Autant la population est laide et dégradée dans cette atmosphère affadissante qui ne convient qu’aux végétaux, autant elle est énergique et belle dans les vallées supérieures qui aboutissent au massif central. Dans le val de Lys, à Gressoney-Saint-Jean[1], les femmes sont superbes d’allure ; presque toutes portent un jupon de laine rouge qui retombe à gros plis et une veste bleue qui dessine leur taille élancée et souple. Leur démarche a cette fierté que la statuaire prête aux déesses antiques. Le rude travail qu’elles font en l’absence des hommes n’a ni alourdi leurs traits d’une exquise finesse, ni courbé leur imposante stature. Saussure fut très frappé de la vigueur extraordinaire de ces amazones du Mont-Rose ; elles portaient ses lourdes caisses d’échantillons minéralogiques là où ne pouvaient arriver les mulets. Elles réunissent parfois la force d’un portefaix à la grâce d’une princesse d’Homère.

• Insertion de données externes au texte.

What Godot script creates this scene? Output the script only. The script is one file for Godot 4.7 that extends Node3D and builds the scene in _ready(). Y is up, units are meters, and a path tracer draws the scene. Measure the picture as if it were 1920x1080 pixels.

Pour bien se rendre compte du relief du massif, il faut faire ce que l’on appelle le tour du Mont-Rose. On franchit alors successivement par une série de cols tous les contre-forts qui arc-boutent le nœud central de soulèvement. En descendant du Théodule, on arrive par le passage des Cimes-Blanches (9,300 pieds) à Saint-Jacques d’Ayas dans le val Chalant. Le col de Betta-Furka (8,406 pieds) mène ensuite dans le val de Lys, à Gressoney, d’où l’on passe par le col d’Ollen (8,956 pieds) dans le val Sesia. D’Alagna, neuf heures de marche vous conduisent par le col du Turlo (8,526 pieds) dans le val Quarazza d’abord, puis dans le val Anzasca, à Macugnaga ; de là on revient à Zermatt par le Weissthor en profitant d’une dépression de la ligne de faîte du Mont-Rose lui-même, mais non sans quelques difficultés, car du côté italien il faut escalader un préci-

  1. Il est un bien petit détail, mais dont l’intérêt n’échappera pas au voyageur : c’est que dans la plupart de ces hameaux on rencontre de très bonnes auberges, surtout à Gressoney, chez le syndic Lenty, en vue de la belle montagne de Lyskam. On est étonné de retrouver au fond de ces vallées perdues, où tout arrive à dos de mulet, le comfort des grandes villes. Les familles italiennes commencent à y faire leur villeggiatura.